A los dieciséis años leí «El Aleph» por vez primera. Al llegar a la última línea, una angustia me envolvió con brazos de plomo; me había sido revelada la existencia de ese punto que contiene todos los puntos, y sentía en mis huesos esa «infinita veneración, infinita lástima». Muchas veces volví sobre el cuento. Me lancé sobre él como si de una declaración implacable se tratara, como si el aleph fuera una bestia recién descubierta y estudiada, y mi única razón de ser se condensara en saber todo sobre ella. 

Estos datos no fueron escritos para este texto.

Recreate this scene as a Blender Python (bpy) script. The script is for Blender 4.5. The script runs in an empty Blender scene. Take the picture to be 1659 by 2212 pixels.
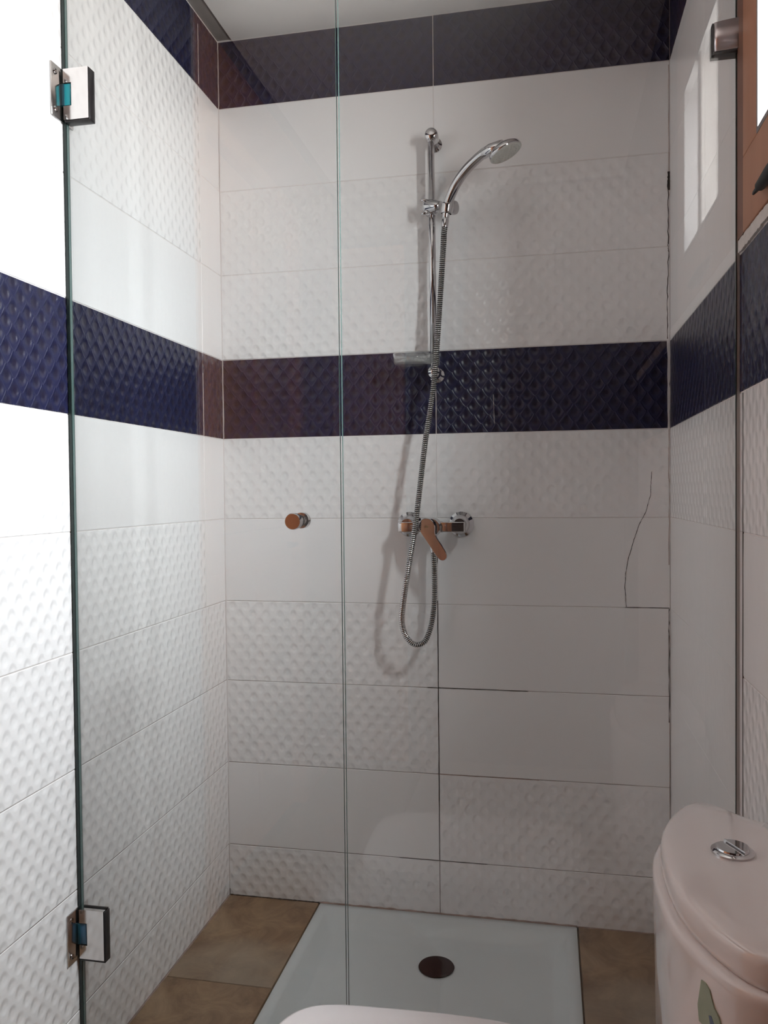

En ese tiempo yo caminaba a la vera del río por las tardes, y en lugar de reflejarme en el agua me reflejaba en el cielo. Cargaba conmigo ese horror insondable de haber sido testigo de algo que no podía determinar con certeza. Incluso meses después de haber relegado a «El Aleph» a su sitio en la biblioteca, «temí que no quedara una sola cosa capaz de sorprenderme, temí que no me abandonara jamás la impresión de volver».

Hoy ya no busco motivos, y tampoco respuestas; busco que Dios aparezca entre las hojas de los árboles y me bese la frente con cariño. Porto este miedo sideral de combustión eterna. Esta necesidad ígnea y demoledora de ser nada hasta ser todo. Este terror de encarnar lo detestable, de ser demasiado densa y patética, y sobre todo irremediable. Este pavor de guarecer lo indebido, de compartir lo incorrecto; de que no puedan verme a los ojos sin sentir que soy la razón de su desprecio. 

Veneración, eso quiero. Como Borges a Beatriz, como yo a «El Aleph». Qué presuntoso de mi parte, ¿no? Qué osada yo, que sé que no soy más que un amalgama de temores y anhelos, que no rozo lo divino sino lo mediocre, atreviéndome a escribir desde lo más honesto. El pez por la boca muere. Este es mi sincericidio.